On the Cavs win: “We’re playing for something bigger.” Never apologize.
In closing: “Best of luck to the team in the future.” Always stick to the script.
Speaking for the fans, this is what we thrive on.
Clamoring for the kind of real rivalries that have of late seemed extinct, the Cavs have been handed perhaps the most riveting one in the league.
I read in Windhorst’s column last night that Cavs fans have bought nearly 98 percent of available tickets this season. If you’ve been watching the games, it’s obvious. And amazing. We’re in late-March, the Cavs are 15-58—worst record in the NBA—and I defy you to find me tape of a more raucous crowd at a pro game this season than the Cavs crowd last night.

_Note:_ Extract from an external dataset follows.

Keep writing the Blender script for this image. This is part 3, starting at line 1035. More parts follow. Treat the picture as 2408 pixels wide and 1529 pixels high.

“As loud as I’ve ever heard,” says Windhorst.
There is something to cheer for.
There is someone to cheer against.
The Cavs can’t keep this up forever. There will come a point when all the vitriol in the world won’t keep people in the stands to watch a sub-.200 team.
But, counter to the majority assessment, I don’t get the impression the Cavs will be floundering much longer. I like Chris Grant.
And to be honest, I love Dan Gilbert.
For all the flak he’s taken on account of his post-Decision decisions, I’ve yet to speak with a single Cavs fan who doesn’t chuckle when his letter is brought up. I’ve yet to speak with a Cavs fan that thinks his promises aren’t sincere.
Gilbert may be overzealous, but this is a guy who brought $30 million worth of Baron Davis to a then 10-47 team for the sole reason of procuring one extra lottery pick. He paid $30 million dollars for what would currently be the eighth pick in the draft. I’m not sure even Mark Cuban signs off on that move.
When the Cavs are ready to contend again, Gilbert will supply them with every resource he has available.
Like the Cavs fans, he’s already all in.
Yesterday, Gilbert watched from courtside as the Cavs scored their biggest win of the season.
I watched from couchside with my father and brother, and things seem better now.
Nine months removed from The Decision and I’m still sick to my stomach.
This time, it’s not because of LeBron.
This time, I ate four bowls of popcorn.